In the human resources world, businesses tried to track the employee’s life in the company, unfortunately, without much attention from the employees themselves. The end result has been that when trying to move data into a new HRMS, we know where employee 2 lived in 1985, but we don’t know where the person lives now or how much leave was accrued for retirement in the last 20 years. Not an overwhelming problem perhaps, but it can become expensive information to retrieve and even more expensive in terms of modifying some well-thought out financial and HR systems. It’s what I call the infinite capacity for perversion of a system.
Perhaps it’s time to lay some of these ghosts to rest, starting with the business processes and structures. Charts of accounts need to be stabilized and simplified. If you want to use OLAP tools to sort through your data and determine performance measurement or trend scenarios, you’d better start here. If you want to move into the e-world of electronic purchasing and payment, why not look carefully at the approval routes and structures that look like the ghosts of paper chases through five levels of approval. At least this is an area where governments have improved themselves. What once used to be a two-month exercise in moving paper invoices around the province or the country before even reaching the data-entry department is now handled in a matter of days. The fact that it still requires a long time to get paid from a government has more to do with business practices than the capability of the systems.

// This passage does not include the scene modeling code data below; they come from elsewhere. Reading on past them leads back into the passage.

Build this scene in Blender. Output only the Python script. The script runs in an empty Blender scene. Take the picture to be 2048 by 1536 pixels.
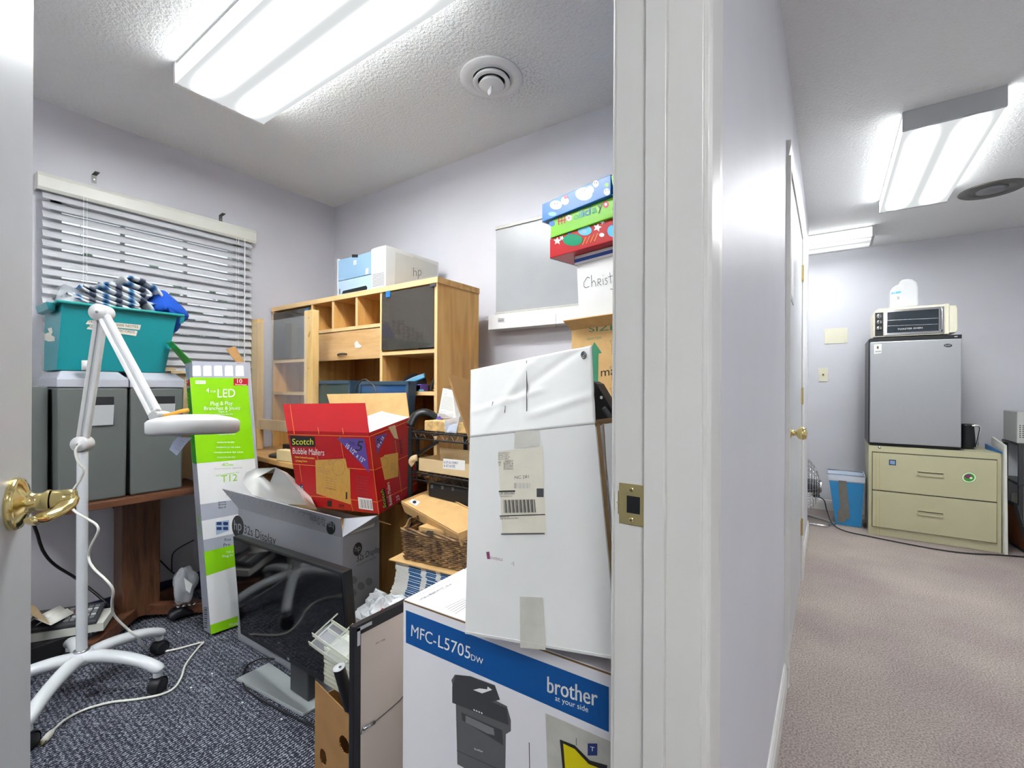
import bpy, math, random
from mathutils import Vector, Matrix, Euler
random.seed(7)
V = Vector
D = bpy.data
SC = bpy.context.scene
COL = SC.collection

# ------------------------------------------------------------------ camera, world, exposure
YAW, ROLL, PY, FOC, CH = 34.86, 0.25, 776., 910., 1.15
CE = 2.45
cam_d = D.cameras.new('camera'); cam = D.objects.new('camera', cam_d); COL.objects.link(cam)
cam_d.sensor_width = 36; cam_d.lens = 36*FOC/2048; cam_d.clip_start = .02; cam_d.shift_y = (PY-768)/2048
cam.matrix_world = Matrix.Translation((0, 0, CH)) @ Matrix.Rotation(math.radians(YAW), 4, 'Z') @ Matrix.Rotation(math.radians(90), 4, 'X') @ Matrix.Rotation(math.radians(ROLL), 4, 'Z')
SC.camera = cam
wd = D.worlds.new('world'); SC.world = wd; wd.use_nodes = True
wn = wd.node_tree.nodes['Background']; wn.inputs[0].default_value = (.86, .93, 1, 1); wn.inputs[1].default_value = .9
SC.view_settings.view_transform = 'Standard'; SC.view_settings.look = 'None'
SC.view_settings.gamma = 1; SC.view_settings.use_curve_mapping = False
SC.view_settings.exposure = 0.6
TUBE_OFFICE, TUBE_HALL, GAP_GLOW, SIDE_GLOW = 128, 140, .5, 4.5

_S, _C = math.sin(math.radians(YAW)), math.cos(math.radians(YAW))
_cr, _sr = math.cos(math.radians(ROLL)), math.sin(math.radians(ROLL))
def ray(px, py):
    a = (px-1024)/FOC; b = (PY-py)/FOC
    r = a*_cr-b*_sr; u = a*_sr+b*_cr
    return V((-_S+r*_C, _C+r*_S, u))
def W(px, py, x=None, y=None, z=None, d=None):
    """the point of the place seen at a pixel, on the given plane or at the given depth"""
    q = ray(px, py)
    t = x/q.x if x is not None else y/q.y if y is not None else (z-CH)/q.z if z is not None else d
    return V((0, 0, CH))+q*t

# ------------------------------------------------------------------ materials
def lin(c):
    if isinstance(c, str):
        c = [int(c[i:i+2], 16)/255 for i in (0, 2, 4)]
    return tuple((v/12.92 if v <= .04045 else ((v+.055)/1.055)**2.4) for v in c)+(1,)
MATS = {}
def mat(name, col, rough=.6, metal=0, var=0, vscale=8, bump=0, bscale=60, alpha=None, trans=0, ior=1.45, spec=.5, stretch=None, col2=None, coat=0, bdist=.002, detail=4):
    if name in MATS: return MATS[name]
    m = D.materials.new(name); m.use_nodes = True; nt = m.node_tree; N = nt.nodes; L = nt.links
    b = N['Principled BSDF']; c = lin(col); b.inputs['Base Color'].default_value = c
    b.inputs['Roughness'].default_value = rough; b.inputs['Metallic'].default_value = metal
    b.inputs['Specular IOR Level'].default_value = spec
    b.inputs['IOR'].default_value = ior
    if trans: b.inputs['Transmission Weight'].default_value = trans
    if coat: b.inputs['Coat Weight'].default_value = coat; b.inputs['Coat Roughness'].default_value = .08
    if alpha is not None: b.inputs['Alpha'].default_value = alpha
    tc = N.new('ShaderNodeTexCoord'); mp = N.new('ShaderNodeMapping'); L.new(tc.outputs['Object'], mp.inputs[0])
    if stretch: mp.inputs['Scale'].default_value = stretch
    n = N.new('ShaderNodeTexNoise'); n.inputs['Scale'].default_value = vscale; n.inputs['Detail'].default_value = detail; L.new(mp.outputs[0], n.inputs['Vector'])
    r = N.new('ShaderNodeValToRGB'); r.color_ramp.elements[0].position = .35; r.color_ramp.elements[1].position = .65
    v = max(var, .02)
    if col2 is not None: r.color_ramp.elements[0].color = lin(col2); r.color_ramp.elements[1].color = c
    else:
        r.color_ramp.elements[0].color = tuple(q*(1-v) for q in c[:3])+(1,); r.color_ramp.elements[1].color = tuple(min(1, q*(1+v)) for q in c[:3])+(1,)
    L.new(n.outputs[0], r.inputs[0]); L.new(r.outputs[0], b.inputs['Base Color'])
    if bump:
        n2 = N.new('ShaderNodeTexNoise'); n2.inputs['Scale'].default_value = bscale; n2.inputs['Detail'].default_value = 3; L.new(mp.outputs[0], n2.inputs['Vector'])
        bp = N.new('ShaderNodeBump'); bp.inputs['Strength'].default_value = bump; bp.inputs['Distance'].default_value = bdist
        L.new(n2.outputs[0], bp.inputs['Height']); L.new(bp.outputs[0], b.inputs['Normal'])
    MATS[name] = m; return m
def wood(name, c1, c2, axis='z', scale=6, rough=.45, knots=0):
    s = {'z': (6, 6, .7), 'x': (.7, 6, 6), 'y': (6, .7, 6)}[axis]
    m = mat(name, c1, rough=rough, stretch=s, vscale=scale, col2=c2, bump=.05, bscale=40, detail=7)
    r = [n for n in m.node_tree.nodes if n.type == 'VALTORGB'][0]; r.color_ramp.elements[0].position = .28; r.color_ramp.elements[1].position = .6
    n = [n for n in m.node_tree.nodes if n.type == 'TEX_NOISE'][0]; n.inputs['Distortion'].default_value = .8
    return m

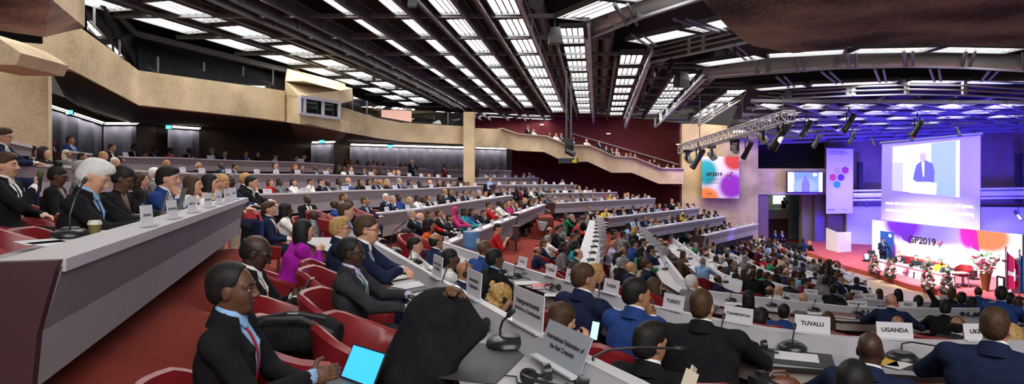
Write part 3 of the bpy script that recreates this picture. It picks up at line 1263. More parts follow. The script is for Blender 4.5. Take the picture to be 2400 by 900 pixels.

The trouble with trying to exorcise some of these ghosts is that we usually have the wrong people doing it. Internally, the accounting or HR world clings tenaciously to their favourite secret numbers and smart codes. External consultants of the accounting persuasion have their favourite elegant solutions. Nobody seems to think that knowledgeable IT departments or IT companies that know the business could possibly improve the business processes. That’s our fault. We started using the term “reengineering” for something that had never been engineered in the first place. We cling to our models of systems as the ultimate panacea. Whatever happened to the old fashioned simple terms like “job simplification,” “efficiency” and “data management?” Maybe we should bring them back, improve our business processes and let at least some of the old ghosts rest in peace.